A inocência e a alegria resistem como traços de carácter em Cabíria. Esta mulher não tem em si maldade, mas a maldade do mundo arremessa-a. Numa noite, conhece um conhecido actor e comendador. Diverte-se com ele num bar; vai jantar lagosta e beber champanhe a casa dele. É tudo inesperado; as suas expressões faciais e acções revelam espanto e agradecimento. O homem acaba por obliterar Cabíria. Esconde-a na casa-de-banho, quando aparece a mulher da sua classe social com quem tem um relacionamento. Quando amanhece, Cabíria é mandada embora. Olha para a outra mulher, despida, na cama do actor-comendador. O seu olhar é agora de desamparado. Quase lemos no seu rosto o que pensa: “Eu nunca poderei ser como aquela mulher. Isto foi um pequeno sonho.” Vem desta sequência a origem remonta da personagem de Cabíria. Em 1947, Fellini colaborava com Roberto Rossellini em “L’Amore” (baseado na peça “A Voz Humana”, de Jean Cocteau) e sugeriu ao colega que baseasse a segunda parte do filme (dividido em dois segmentos) na história que uma prostituta que tem um serão “mágico” com um famoso actor de cinema. Em 1952, em “Sheik Branco”, segunda longa-metragem de Fellini, existia já uma prostituta chamada Cabíria, que o realizador torna protagonista cinco anos depois, em “As Noites de Cabíria”.

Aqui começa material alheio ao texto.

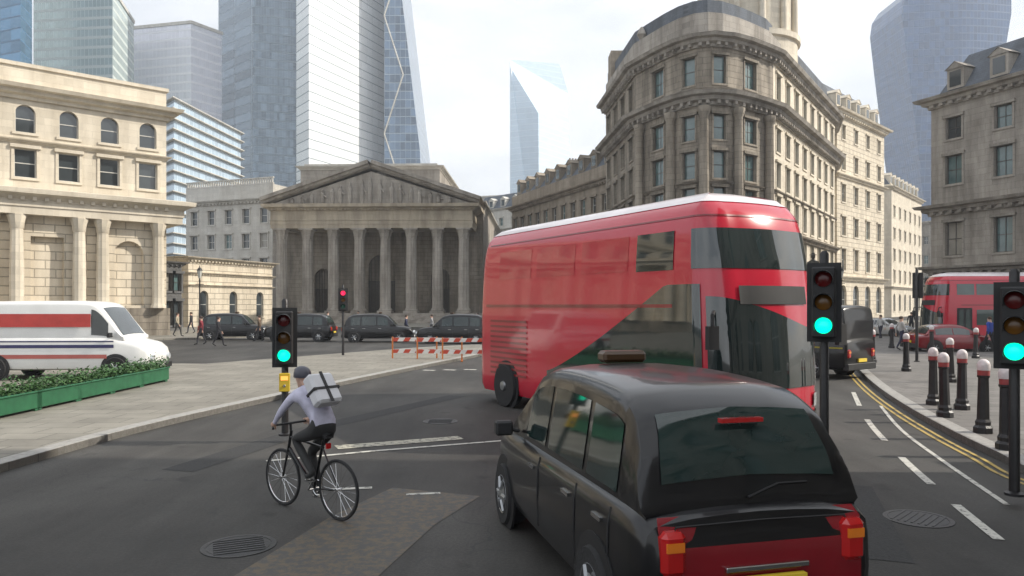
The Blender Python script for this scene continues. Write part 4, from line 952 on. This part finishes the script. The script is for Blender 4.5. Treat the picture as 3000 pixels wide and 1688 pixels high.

A luta e a confiança na vida de Cabíria
Cabíria passa a maior parte do tempo sozinha. Isso não a impede de sonhar com alguém capaz de lhe dar aquilo que nunca teve: amor, partilha e compreensão. A vida desta mulher é dura. Cabíria sorri, e não desiste de lutar. Chega mesmo a ir a uma procissão com as suas amigas, acende uma vela, fica absorvida pelo fervor da multidão de crentes e pede à virgem Maria para a ajudar a mudar de vida. Um milagre que iria acontecer à sua frente não se concretiza; afinal o homem paralítico não começa a andar. As amigas querem divertir-se. Cabíria fica perturbada com tudo isto. Não quer continuar a ser maltratada pelos homens. Anda à deriva pela cidade. Entra num espectáculo de variedades, onde um ilusionista a hipnotiza. Durante essa “viagem”, imagina-se feliz, apaixonada e com 18 anos. Sente-se humilhada, quando percebe que foi alvo de chacota por parte do público maioritariamente masculina. A noite e as ruas são uma libertação.
Cabíria ganha algum recuo, quando um contabilista fica sensibilizado com a história que ela trouxe do seu inconsciente perante aquela audiência. Cabíria dá-lhe o benefício da dúvida. Saem algumas vezes, e ele ganha a sua confiança. Cabíria acha que o seu destino se alterou. À noite, conta com excitação às colegas o que está a acontecer; oferece-lhes os bombons que o futuro noivo lhe deu. Parece que as noites duras terminaram, um milagre alterou o destino da protagonista. Cabíria vende a sua casa. Vai começar uma vida nova. Está tão feliz; não se contém em si. Os seus movimentos e o seu rosto de criança grande são o diapasão dessa felicidade. Ela confia. Confia até ao derradeiro momento em que percebe que confiou novamente demais. E fica sozinha junto a um precipício. Olha a água lá em baixo, atira-se em desespero para o chão…
Cabíria não verga. Esta pequena grande mulher vira costas àquele fim de linha, e atravessa, destroçada, a floresta que antes percorrera com o suposto noivo. A vitalidade e a esperança renovam-se, quando à sua frente aparece um grupo de raparigas e rapazes que canta e dança. A força da juventude imiscui-se no meio de Cabíria. O rosto único da excepcional Giulietta Masina ilumina-se com o maior sorriso do mundo. “As Noites de Cabíria” voltam a ganhar um farol, sendo que, em última análise, esse farol é sempre a própria Cabíria. Foi com grande mérito que Masina venceu o prémio de melhor interpretação feminina no Festival de Cinema de Cannes, em 1957.